━━ Recorded information

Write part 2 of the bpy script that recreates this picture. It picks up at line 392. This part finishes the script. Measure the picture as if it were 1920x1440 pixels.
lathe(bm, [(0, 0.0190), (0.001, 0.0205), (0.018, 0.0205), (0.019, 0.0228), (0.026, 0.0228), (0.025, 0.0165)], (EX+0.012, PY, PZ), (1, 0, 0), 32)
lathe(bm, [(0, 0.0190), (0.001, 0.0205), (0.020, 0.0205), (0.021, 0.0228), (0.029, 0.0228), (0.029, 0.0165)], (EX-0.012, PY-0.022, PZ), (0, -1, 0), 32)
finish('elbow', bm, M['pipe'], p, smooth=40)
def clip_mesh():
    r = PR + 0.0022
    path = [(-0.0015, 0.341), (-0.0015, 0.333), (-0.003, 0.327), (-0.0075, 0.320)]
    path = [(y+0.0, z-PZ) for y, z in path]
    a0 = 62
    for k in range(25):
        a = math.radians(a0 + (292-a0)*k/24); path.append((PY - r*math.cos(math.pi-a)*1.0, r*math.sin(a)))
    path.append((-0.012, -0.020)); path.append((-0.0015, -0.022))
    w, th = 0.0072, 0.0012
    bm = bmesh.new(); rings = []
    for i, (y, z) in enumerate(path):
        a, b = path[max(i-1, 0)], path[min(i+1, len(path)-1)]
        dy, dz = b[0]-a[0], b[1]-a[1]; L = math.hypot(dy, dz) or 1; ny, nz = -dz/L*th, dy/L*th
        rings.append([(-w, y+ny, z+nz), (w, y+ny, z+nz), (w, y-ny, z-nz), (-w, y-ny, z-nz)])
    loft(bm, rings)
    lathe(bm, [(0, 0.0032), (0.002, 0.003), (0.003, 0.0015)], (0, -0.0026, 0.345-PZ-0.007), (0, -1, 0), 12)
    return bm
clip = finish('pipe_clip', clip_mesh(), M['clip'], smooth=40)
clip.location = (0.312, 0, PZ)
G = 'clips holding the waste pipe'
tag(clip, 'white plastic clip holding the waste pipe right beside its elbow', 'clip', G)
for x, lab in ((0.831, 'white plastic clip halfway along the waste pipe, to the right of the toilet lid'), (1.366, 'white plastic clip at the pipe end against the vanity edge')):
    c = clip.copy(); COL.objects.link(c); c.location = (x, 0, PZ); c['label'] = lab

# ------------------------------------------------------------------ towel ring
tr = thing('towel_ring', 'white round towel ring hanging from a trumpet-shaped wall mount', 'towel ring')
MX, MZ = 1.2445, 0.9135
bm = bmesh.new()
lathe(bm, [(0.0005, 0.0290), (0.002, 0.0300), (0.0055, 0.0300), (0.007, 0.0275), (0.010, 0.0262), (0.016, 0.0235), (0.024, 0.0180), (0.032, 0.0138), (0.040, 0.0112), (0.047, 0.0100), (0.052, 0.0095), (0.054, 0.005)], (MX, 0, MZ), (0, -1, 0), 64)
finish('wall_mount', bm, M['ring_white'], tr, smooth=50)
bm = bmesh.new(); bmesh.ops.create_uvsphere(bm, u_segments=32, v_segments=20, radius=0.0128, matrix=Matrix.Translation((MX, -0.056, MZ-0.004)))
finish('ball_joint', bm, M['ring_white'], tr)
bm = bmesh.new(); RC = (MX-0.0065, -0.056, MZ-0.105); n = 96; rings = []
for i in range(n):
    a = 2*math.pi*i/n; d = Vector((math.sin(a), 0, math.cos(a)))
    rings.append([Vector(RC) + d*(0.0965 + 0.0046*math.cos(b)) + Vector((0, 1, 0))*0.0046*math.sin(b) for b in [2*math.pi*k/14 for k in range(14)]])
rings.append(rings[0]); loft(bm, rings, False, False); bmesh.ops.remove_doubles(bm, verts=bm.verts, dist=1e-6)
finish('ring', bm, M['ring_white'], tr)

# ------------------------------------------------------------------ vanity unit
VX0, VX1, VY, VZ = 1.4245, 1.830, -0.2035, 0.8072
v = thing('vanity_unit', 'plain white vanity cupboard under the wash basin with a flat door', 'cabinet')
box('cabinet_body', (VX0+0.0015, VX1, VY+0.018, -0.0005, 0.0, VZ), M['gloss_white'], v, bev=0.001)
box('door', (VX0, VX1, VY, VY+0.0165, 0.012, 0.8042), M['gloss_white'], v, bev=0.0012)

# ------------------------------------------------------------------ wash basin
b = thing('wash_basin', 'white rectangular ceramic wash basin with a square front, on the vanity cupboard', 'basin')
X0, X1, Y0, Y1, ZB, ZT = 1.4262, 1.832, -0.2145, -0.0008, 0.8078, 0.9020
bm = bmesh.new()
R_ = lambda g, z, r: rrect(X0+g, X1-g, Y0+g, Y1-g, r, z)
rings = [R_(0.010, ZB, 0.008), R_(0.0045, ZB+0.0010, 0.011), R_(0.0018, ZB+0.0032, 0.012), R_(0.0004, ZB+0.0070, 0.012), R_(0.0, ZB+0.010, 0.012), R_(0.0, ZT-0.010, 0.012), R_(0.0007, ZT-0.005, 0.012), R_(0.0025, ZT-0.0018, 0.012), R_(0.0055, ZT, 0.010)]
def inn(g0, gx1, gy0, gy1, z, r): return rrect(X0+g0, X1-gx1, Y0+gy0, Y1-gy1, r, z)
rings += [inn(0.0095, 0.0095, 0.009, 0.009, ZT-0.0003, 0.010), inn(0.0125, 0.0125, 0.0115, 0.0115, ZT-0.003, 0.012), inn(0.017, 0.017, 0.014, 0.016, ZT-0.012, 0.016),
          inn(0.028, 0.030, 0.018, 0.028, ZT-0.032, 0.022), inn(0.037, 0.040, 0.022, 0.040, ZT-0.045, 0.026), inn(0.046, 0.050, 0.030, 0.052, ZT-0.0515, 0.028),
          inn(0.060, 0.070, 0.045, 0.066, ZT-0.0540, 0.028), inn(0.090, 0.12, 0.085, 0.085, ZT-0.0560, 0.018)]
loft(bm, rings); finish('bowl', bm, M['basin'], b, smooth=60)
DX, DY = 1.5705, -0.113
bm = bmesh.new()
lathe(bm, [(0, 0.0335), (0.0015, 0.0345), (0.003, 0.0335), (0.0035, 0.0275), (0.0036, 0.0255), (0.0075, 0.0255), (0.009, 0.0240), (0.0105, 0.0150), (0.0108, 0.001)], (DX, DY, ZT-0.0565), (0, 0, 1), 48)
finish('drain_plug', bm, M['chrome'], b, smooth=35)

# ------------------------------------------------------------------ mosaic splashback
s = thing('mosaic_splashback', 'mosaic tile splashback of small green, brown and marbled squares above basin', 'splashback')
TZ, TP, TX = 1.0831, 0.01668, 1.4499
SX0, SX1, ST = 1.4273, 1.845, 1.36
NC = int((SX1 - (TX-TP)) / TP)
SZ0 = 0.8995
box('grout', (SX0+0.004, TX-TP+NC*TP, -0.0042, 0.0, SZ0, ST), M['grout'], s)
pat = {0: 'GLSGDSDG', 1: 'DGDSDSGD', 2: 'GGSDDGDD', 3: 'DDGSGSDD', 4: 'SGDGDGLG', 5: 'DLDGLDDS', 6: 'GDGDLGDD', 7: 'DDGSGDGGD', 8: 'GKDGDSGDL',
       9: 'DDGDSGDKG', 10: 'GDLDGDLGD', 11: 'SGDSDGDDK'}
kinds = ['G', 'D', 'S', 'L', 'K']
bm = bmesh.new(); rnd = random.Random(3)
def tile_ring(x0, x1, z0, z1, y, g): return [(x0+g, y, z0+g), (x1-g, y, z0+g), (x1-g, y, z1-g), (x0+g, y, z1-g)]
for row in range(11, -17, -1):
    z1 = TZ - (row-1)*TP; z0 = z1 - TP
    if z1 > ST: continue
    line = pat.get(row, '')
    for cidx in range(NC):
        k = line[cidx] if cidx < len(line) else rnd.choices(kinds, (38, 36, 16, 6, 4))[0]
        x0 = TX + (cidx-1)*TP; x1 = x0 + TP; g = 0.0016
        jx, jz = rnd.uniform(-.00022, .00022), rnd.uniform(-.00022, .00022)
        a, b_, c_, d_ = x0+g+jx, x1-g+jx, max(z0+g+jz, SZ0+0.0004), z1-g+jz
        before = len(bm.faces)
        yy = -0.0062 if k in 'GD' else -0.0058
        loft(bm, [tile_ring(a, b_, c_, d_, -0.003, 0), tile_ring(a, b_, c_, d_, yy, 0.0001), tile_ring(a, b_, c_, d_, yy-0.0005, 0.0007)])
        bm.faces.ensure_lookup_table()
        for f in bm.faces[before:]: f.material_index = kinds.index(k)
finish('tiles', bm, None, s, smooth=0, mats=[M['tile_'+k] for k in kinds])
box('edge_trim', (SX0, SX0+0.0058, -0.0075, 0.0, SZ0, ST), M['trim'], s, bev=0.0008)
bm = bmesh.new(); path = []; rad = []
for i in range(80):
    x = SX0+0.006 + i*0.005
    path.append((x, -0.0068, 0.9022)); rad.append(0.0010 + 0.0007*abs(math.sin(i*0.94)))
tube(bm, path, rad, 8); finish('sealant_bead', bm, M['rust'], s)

━━━━

# [Short exercise]
Reprint the data above from the opening line to the line holding "c = clip.copy();", inclusive, and nothing else.

# [Task answer]
Write part 2 of the bpy script that recreates this picture. It picks up at line 392. This part finishes the script. Measure the picture as if it were 1920x1440 pixels.
lathe(bm, [(0, 0.0190), (0.001, 0.0205), (0.018, 0.0205), (0.019, 0.0228), (0.026, 0.0228), (0.025, 0.0165)], (EX+0.012, PY, PZ), (1, 0, 0), 32)
lathe(bm, [(0, 0.0190), (0.001, 0.0205), (0.020, 0.0205), (0.021, 0.0228), (0.029, 0.0228), (0.029, 0.0165)], (EX-0.012, PY-0.022, PZ), (0, -1, 0), 32)
finish('elbow', bm, M['pipe'], p, smooth=40)
def clip_mesh():
    r = PR + 0.0022
    path = [(-0.0015, 0.341), (-0.0015, 0.333), (-0.003, 0.327), (-0.0075, 0.320)]
    path = [(y+0.0, z-PZ) for y, z in path]
    a0 = 62
    for k in range(25):
        a = math.radians(a0 + (292-a0)*k/24); path.append((PY - r*math.cos(math.pi-a)*1.0, r*math.sin(a)))
    path.append((-0.012, -0.020)); path.append((-0.0015, -0.022))
    w, th = 0.0072, 0.0012
    bm = bmesh.new(); rings = []
    for i, (y, z) in enumerate(path):
        a, b = path[max(i-1, 0)], path[min(i+1, len(path)-1)]
        dy, dz = b[0]-a[0], b[1]-a[1]; L = math.hypot(dy, dz) or 1; ny, nz = -dz/L*th, dy/L*th
        rings.append([(-w, y+ny, z+nz), (w, y+ny, z+nz), (w, y-ny, z-nz), (-w, y-ny, z-nz)])
    loft(bm, rings)
    lathe(bm, [(0, 0.0032), (0.002, 0.003), (0.003, 0.0015)], (0, -0.0026, 0.345-PZ-0.007), (0, -1, 0), 12)
    return bm
clip = finish('pipe_clip', clip_mesh(), M['clip'], smooth=40)
clip.location = (0.312, 0, PZ)
G = 'clips holding the waste pipe'
tag(clip, 'white plastic clip holding the waste pipe right beside its elbow', 'clip', G)
for x, lab in ((0.831, 'white plastic clip halfway along the waste pipe, to the right of the toilet lid'), (1.366, 'white plastic clip at the pipe end against the vanity edge')):
    c = clip.copy(); COL.objects.link(c); c.location = (x, 0, PZ); c['label'] = lab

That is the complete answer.